### PROVIDED MATERIAL
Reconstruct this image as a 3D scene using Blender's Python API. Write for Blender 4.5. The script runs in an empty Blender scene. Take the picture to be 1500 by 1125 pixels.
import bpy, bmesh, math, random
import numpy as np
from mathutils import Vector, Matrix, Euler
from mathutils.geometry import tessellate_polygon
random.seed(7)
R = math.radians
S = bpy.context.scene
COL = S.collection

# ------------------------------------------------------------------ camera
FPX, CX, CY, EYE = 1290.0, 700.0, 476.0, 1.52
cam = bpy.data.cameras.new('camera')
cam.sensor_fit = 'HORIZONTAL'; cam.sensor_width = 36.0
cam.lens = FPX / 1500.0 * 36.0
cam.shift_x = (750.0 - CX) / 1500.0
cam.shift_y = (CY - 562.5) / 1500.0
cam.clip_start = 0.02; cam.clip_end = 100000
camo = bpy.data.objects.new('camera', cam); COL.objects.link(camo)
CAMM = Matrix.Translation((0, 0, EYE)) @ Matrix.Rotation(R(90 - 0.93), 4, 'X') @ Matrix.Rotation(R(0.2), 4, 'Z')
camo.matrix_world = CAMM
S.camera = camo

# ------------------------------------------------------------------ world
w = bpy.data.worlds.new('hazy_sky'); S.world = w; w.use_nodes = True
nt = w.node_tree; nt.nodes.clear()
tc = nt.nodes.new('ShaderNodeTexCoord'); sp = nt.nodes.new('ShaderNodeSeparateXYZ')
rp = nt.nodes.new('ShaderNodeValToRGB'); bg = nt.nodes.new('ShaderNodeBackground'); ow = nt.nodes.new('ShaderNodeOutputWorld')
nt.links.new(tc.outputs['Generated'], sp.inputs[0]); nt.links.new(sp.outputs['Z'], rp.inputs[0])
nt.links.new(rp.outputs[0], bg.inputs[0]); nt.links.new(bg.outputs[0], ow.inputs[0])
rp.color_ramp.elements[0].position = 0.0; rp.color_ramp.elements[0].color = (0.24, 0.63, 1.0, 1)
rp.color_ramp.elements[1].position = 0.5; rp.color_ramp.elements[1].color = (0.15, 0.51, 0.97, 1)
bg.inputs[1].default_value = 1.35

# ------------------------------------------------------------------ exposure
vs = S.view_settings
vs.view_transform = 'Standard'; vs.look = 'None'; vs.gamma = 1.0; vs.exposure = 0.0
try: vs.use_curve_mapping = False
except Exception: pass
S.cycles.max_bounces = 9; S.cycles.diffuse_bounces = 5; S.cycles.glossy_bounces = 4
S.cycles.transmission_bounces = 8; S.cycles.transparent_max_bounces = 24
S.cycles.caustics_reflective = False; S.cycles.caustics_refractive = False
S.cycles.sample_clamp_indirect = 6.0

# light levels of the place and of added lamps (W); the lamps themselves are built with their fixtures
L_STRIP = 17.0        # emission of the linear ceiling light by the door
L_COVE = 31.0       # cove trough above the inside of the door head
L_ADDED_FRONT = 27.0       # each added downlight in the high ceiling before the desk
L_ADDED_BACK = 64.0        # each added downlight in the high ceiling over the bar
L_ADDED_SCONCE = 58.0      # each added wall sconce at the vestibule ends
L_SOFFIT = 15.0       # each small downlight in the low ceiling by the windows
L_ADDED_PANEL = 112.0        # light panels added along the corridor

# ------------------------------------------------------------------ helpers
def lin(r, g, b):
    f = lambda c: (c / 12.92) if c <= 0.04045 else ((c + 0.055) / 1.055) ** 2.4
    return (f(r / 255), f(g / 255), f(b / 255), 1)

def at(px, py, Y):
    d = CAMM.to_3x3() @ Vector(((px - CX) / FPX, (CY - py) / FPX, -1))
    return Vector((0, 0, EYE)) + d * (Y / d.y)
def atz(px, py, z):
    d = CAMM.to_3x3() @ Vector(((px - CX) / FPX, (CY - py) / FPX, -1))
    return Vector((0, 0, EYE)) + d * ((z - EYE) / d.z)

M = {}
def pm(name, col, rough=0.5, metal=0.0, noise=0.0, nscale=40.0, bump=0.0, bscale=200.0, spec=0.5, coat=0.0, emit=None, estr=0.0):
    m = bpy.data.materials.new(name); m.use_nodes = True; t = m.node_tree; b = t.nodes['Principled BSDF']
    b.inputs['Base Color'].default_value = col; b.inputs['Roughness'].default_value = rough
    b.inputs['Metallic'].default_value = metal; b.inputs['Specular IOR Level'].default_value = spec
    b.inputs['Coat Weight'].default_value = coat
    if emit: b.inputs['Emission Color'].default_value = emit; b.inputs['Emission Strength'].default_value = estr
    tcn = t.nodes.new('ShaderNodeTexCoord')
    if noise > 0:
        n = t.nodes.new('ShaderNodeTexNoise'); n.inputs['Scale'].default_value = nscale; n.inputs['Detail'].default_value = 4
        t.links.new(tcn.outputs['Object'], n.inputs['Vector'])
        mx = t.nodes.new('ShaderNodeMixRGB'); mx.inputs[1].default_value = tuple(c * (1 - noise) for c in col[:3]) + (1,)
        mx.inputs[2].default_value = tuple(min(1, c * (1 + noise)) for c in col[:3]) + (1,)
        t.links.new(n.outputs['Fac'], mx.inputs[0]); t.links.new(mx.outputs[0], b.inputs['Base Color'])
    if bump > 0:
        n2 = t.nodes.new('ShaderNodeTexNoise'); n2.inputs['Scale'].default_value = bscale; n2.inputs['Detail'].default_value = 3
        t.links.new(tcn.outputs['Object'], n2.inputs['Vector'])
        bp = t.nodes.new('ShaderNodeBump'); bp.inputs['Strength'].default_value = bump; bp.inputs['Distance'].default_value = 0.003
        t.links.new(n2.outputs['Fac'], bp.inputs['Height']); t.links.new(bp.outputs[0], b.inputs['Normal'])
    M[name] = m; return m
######
# WHAT NEEDS TO BE DONE:
Copy, please, exactly the lines that start at the first line of the data and end at the line containing "S.camera = camo", both kept and no others.

# RESULT OF THIS EXERCISE:
Reconstruct this image as a 3D scene using Blender's Python API. Write for Blender 4.5. The script runs in an empty Blender scene. Take the picture to be 1500 by 1125 pixels.
import bpy, bmesh, math, random
import numpy as np
from mathutils import Vector, Matrix, Euler
from mathutils.geometry import tessellate_polygon
random.seed(7)
R = math.radians
S = bpy.context.scene
COL = S.collection

# ------------------------------------------------------------------ camera
FPX, CX, CY, EYE = 1290.0, 700.0, 476.0, 1.52
cam = bpy.data.cameras.new('camera')
cam.sensor_fit = 'HORIZONTAL'; cam.sensor_width = 36.0
cam.lens = FPX / 1500.0 * 36.0
cam.shift_x = (750.0 - CX) / 1500.0
cam.shift_y = (CY - 562.5) / 1500.0
cam.clip_start = 0.02; cam.clip_end = 100000
camo = bpy.data.objects.new('camera', cam); COL.objects.link(camo)
CAMM = Matrix.Translation((0, 0, EYE)) @ Matrix.Rotation(R(90 - 0.93), 4, 'X') @ Matrix.Rotation(R(0.2), 4, 'Z')
camo.matrix_world = CAMM
S.camera = camo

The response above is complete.